Another note: xargs will run the command once even if no arguments are given, if you don’t want this behavior, use xarg’s -r flag, like so <command> | xargs -r ...

Other Searching Software

Don’t forget about the GUI search that most file managers offer.

  • on certain file managers of linux, you can open the file manager and simply start typing to search the directory recursively
  • on windows, you can open file explorer and use the search box on the top right

Additionally most IDEs (and code editors) offer very good searching facilities. While the operating system level search facilities operate on a textual basis, IDE search facilities can actually understand the code. I.e. you can search for functions that have a certain pattern. You can search for classes that have a certain pattern, etc.

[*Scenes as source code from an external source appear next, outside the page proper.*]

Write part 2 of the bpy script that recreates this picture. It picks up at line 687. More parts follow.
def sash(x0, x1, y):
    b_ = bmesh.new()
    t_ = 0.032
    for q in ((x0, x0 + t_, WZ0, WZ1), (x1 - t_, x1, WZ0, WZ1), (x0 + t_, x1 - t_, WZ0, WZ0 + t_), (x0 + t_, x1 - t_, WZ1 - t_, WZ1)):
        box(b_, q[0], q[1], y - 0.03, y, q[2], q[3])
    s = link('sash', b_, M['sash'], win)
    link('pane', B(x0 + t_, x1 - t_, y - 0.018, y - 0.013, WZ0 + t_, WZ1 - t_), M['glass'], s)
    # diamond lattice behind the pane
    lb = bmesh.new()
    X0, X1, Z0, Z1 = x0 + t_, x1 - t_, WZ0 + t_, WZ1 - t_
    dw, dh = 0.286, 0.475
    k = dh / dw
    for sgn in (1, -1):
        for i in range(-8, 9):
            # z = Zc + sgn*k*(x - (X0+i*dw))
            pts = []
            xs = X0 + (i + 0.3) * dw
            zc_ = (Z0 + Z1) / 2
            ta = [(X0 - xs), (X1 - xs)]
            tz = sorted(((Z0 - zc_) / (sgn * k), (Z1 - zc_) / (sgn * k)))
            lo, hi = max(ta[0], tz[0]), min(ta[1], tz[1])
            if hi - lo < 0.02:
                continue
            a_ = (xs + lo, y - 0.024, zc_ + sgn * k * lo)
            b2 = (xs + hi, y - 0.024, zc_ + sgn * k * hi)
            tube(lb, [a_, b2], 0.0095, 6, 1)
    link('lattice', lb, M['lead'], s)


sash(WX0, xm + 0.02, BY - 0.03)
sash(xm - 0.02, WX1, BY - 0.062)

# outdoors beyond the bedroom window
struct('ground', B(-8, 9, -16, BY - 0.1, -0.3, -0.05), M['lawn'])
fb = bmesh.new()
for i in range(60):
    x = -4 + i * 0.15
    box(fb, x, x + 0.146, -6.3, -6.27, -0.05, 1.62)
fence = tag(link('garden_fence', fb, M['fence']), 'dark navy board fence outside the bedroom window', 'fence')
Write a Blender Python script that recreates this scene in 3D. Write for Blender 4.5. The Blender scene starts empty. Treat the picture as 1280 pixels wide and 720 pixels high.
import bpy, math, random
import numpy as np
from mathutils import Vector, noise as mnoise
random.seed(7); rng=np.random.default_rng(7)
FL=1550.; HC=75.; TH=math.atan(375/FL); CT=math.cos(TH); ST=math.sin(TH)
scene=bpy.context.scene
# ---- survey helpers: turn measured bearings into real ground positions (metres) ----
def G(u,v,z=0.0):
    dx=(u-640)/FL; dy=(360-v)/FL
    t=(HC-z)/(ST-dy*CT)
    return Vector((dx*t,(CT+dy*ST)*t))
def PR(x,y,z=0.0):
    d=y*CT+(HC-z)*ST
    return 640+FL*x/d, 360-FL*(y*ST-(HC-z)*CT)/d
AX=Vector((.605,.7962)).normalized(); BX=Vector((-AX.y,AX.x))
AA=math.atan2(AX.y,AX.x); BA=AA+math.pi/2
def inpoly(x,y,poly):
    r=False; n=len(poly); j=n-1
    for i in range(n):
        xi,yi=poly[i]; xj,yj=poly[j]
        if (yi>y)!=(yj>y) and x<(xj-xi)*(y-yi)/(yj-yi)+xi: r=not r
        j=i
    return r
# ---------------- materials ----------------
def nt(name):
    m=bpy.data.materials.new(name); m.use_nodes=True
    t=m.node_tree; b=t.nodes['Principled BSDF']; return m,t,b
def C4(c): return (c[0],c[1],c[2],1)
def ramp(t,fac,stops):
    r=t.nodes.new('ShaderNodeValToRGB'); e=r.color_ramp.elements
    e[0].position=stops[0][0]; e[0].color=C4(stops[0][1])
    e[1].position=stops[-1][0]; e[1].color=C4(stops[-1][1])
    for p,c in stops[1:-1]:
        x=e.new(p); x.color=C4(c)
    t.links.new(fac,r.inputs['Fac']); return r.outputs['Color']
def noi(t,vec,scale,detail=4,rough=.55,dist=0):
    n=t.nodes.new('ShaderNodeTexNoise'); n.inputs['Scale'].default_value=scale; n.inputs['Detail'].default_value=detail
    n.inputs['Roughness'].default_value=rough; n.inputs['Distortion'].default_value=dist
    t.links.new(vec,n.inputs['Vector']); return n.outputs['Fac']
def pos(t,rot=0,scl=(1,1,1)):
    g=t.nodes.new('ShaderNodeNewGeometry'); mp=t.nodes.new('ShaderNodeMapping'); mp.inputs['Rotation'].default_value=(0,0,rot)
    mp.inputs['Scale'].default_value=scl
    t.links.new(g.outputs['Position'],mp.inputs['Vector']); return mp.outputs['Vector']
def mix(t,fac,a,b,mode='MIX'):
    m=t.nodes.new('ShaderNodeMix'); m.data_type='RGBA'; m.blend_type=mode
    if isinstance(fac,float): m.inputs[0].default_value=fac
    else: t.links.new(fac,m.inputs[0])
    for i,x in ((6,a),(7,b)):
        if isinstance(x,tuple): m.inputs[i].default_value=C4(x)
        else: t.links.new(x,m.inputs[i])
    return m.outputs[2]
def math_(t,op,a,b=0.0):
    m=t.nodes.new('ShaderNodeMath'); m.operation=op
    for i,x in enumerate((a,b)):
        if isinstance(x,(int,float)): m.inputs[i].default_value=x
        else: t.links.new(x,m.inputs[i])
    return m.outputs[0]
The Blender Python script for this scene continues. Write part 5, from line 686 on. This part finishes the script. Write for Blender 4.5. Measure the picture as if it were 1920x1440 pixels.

  • most IDEs offer a facility for searching for
    • functions/methods that have a certain text or regular expression in them
    • classes that have a certain text or regular expression in them
    • class fields that have a certain text or regular expression in them
    • global variables that have a certain text or regular expression in them
    • files (in the project/solution) that have a certain text or regular expression in their file name
  • most IDEs have a facility to search for all of the above in one search box, which is often usefull
  • most IDEs offer a facility to search for any symbol (function, method, field, global variable, etc) in the current open/active file; I use this one quite often!

The End

Searching (both file/directory name and file content) is an extremely important skill for a software engineer. You need to be very good at finding things using these various tools, and you need to be fast at it. Make sure you spend the time to understand your search tools, and practice them to ensure they become second nature to you.

I also suggest that you make yourself a little “searching summary” reference sheet (like this article!) and keep it handy somewhere.